Liam Plunkett, the Yorkshire bowler, said: “I hope we can make it three in a row. That would be a nice note for him to leave on. I’m gutted. It’s a tough decision he’s made but I want to thank him. They took a chance at the club to bring me in [in 2012] and he has been nothing but positive for me and got me back playing for England.”

The club have stated that Martyn Moxon, their director of cricket, will begin the search for Gillespie’s replacement once the season is over, with the position likely to attract a number of suitors. With white-ball success craved by the powers that be at Headingley, their former spinner and second XI coach Richard Dawson will be high on the list of possibilities after he oversaw Gloucestershire’s successful Royal London Cup campaign last summer.

Paul Farbrace, the England assistant coach, will be another linked given his previous spell with the club’s second XI – though he signed a new contract with the national set-up at the start of the year – while Worcestershire’s director of cricket, Steve Rhodes, is another name in the frame. The former India and South Africa head coach, Gary Kirsten, is the most ambitious target to have been mentioned since the Gillespie news broke.

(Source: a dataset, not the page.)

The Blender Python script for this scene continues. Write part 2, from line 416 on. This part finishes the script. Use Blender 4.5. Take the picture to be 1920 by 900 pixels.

One man who will not be putting his name forward is Gale who, at 32, wants to continue captaining the club in first-class cricket for some time yet. But he hopes Moxon stays true to his word in placing the vacancy on the backburner for now with Middlesex, whom they play at Lord’s in the final round of the summer, needing to be pegged back.

Gale said: “The news is fresh at the minute and I would be disappointed if the club started looking for a replacement straight away. They need to get these four weeks out of the way. The last thing we need is speculation. We just want to concentrate on winning this championship.

“[Middlesex] are similar to us in 2013 when we lost out to Durham, who had the experience of winning titles and didn’t panic. They haven’t won the championship for a while so they will feel the pressure. They are playing good cricket but our players are coming into form at the right time. You can’t but think it will go down to the wire.”

Nevertheless, replacing Gillespie will take some doing. Unless a stellar name can be tempted, it may require a similar leap of faith as in late 2011. Then, newly relegated, the club turned to their former overseas player for a fresh outlook despite him having had only two years of coaching in Zimbabwean domestic cricket due to limited opportunities in Australia.

Colin Graves, the England and Wales Cricket Board chairman who hired Gillespie during his time in the same role at Yorkshire, said: “There were bigger players in the pot at the time but we felt it was right to go with Dizzy and it has proved correct. He was passionate about the game – that came across loud and clear – he wanted success and had a drive and initiative about him. He changed a lot of ideas and brought a will to win. Yorkshire owe him a big debt of gratitude.

“I don’t think it was inevitable we could have come straight back up without Dizzy. He was the guy that pulled it all together very quickly. The players responded to him. I’m not sure anyone would have done it as quick or as positively as he did it.”